Lotte's Founder Loses Hotel Lotte Board Seat Amid Family Feud

  • Shin Kyuk Ho had been board member since unit started in 1973
  • Shin's sons are tussling for leadership over the retail group

An employee arranges a bed inside a royal suite room at the Hotel Lotte Co. Seoul hotel in South Korea.

Photographer: SeongJoon Cho/Bloomberg

Shin Kyuk Ho, the 93-year-old founder of Korean-Japanese retail giant Lotte Group, has lost his board seat at the family-controlled conglomerate’s lodgings and duty-free sales unit Hotel Lotte Co. amid a leadership struggle between two of his sons.

Shin’s term expired on March 28, Lotte Group said in a statement. He had been a board member since 1973, when the unit was founded.

Shin’s elder son Dong Joo last July attempted to oust his brother Dong Bin as chairman of the group, only to see that plan backfire and their father sidelined. The patriarch, who started Lotte in Japan in 1948, earlier this month also lost his board seat at another unit Lotte Confectionery Co., while Dong Bin was re-appointed.

Shareholders of Tokyo-based Lotte Holdings Co., a particularly important unit within the group because of its stakes in key affiliates and its role in coordinating strategy, on March 6 voted to oppose a measure to remove Shin Dong Bin that was proposed by his elder brother.

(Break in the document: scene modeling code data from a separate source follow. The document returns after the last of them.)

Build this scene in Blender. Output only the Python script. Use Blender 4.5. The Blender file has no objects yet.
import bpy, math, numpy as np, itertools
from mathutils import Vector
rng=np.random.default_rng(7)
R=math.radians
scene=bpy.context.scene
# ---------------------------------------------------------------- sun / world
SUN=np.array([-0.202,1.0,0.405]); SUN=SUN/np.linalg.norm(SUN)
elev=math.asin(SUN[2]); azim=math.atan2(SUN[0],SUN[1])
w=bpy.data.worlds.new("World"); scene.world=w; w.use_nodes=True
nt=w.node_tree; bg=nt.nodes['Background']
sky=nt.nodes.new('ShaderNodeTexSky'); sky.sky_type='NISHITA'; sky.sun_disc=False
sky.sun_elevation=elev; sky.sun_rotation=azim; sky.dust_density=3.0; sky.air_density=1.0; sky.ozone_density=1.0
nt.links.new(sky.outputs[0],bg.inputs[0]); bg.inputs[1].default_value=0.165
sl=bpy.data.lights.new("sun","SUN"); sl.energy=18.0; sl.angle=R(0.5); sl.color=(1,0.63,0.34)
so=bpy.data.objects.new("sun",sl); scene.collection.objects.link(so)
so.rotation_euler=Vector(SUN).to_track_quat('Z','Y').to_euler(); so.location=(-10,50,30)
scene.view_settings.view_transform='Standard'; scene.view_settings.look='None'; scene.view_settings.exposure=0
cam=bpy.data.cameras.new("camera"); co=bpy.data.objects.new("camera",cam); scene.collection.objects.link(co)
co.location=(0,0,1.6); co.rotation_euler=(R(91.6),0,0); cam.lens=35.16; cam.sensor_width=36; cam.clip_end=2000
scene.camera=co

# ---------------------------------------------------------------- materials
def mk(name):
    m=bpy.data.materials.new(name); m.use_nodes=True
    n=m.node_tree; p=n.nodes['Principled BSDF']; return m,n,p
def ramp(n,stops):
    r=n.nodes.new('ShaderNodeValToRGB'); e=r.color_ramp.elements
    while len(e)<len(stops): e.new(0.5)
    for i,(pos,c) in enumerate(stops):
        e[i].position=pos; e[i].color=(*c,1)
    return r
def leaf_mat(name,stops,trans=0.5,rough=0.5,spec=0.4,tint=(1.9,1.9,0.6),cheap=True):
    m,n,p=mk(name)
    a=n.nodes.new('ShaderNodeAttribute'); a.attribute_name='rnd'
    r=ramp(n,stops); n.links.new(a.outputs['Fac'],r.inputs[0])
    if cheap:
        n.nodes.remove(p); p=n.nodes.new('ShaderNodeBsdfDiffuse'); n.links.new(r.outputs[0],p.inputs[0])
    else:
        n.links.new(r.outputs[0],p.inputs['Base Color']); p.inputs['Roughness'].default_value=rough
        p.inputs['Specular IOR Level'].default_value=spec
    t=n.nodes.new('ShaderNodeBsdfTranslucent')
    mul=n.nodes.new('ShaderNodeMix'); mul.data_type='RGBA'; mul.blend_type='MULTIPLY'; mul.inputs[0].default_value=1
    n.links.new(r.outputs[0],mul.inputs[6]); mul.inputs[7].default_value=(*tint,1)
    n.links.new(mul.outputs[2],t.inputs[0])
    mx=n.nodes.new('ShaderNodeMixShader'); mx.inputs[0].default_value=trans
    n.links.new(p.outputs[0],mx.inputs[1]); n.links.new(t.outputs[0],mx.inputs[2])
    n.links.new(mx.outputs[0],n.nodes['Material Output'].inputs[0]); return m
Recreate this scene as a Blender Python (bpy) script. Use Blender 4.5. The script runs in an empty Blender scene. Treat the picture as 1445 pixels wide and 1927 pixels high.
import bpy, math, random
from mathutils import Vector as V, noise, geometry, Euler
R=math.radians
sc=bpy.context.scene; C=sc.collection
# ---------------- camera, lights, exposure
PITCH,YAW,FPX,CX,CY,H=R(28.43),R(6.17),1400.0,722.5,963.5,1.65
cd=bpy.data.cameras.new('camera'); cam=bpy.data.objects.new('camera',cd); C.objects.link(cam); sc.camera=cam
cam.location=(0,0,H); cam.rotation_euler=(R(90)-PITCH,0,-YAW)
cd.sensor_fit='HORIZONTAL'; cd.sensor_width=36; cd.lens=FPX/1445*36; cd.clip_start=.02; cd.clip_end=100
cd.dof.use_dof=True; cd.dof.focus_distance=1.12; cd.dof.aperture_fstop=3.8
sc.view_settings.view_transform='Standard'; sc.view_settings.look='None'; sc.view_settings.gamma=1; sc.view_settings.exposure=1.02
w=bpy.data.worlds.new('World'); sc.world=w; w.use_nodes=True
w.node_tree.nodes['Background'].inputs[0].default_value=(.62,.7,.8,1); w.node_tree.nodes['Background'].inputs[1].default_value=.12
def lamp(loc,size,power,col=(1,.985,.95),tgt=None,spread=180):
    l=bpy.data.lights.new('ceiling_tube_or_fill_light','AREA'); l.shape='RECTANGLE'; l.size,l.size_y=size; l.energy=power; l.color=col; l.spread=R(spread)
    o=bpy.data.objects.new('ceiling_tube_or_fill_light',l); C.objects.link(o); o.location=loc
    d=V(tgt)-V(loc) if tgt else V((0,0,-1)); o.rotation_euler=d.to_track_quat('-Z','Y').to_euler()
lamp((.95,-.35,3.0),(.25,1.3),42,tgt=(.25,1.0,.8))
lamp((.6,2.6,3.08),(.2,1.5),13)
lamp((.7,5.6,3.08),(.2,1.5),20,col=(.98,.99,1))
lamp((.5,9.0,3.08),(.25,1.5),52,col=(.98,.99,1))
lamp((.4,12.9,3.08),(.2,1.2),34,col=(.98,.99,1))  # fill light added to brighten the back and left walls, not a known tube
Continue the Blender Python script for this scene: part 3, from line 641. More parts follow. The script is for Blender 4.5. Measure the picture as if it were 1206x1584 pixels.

Shin Dong Bin has been pushing for a public offering of Hotel Lotte that could help reduce stakes in the unit held by the group’s Japanese affiliates, a complicated relationship that has caused Lotte to be lambasted by Korean politicians. The IPO will be postponed to June from May 12, the Seoul Economic Daily reported March 14, citing unidentified officials in investment banking industry.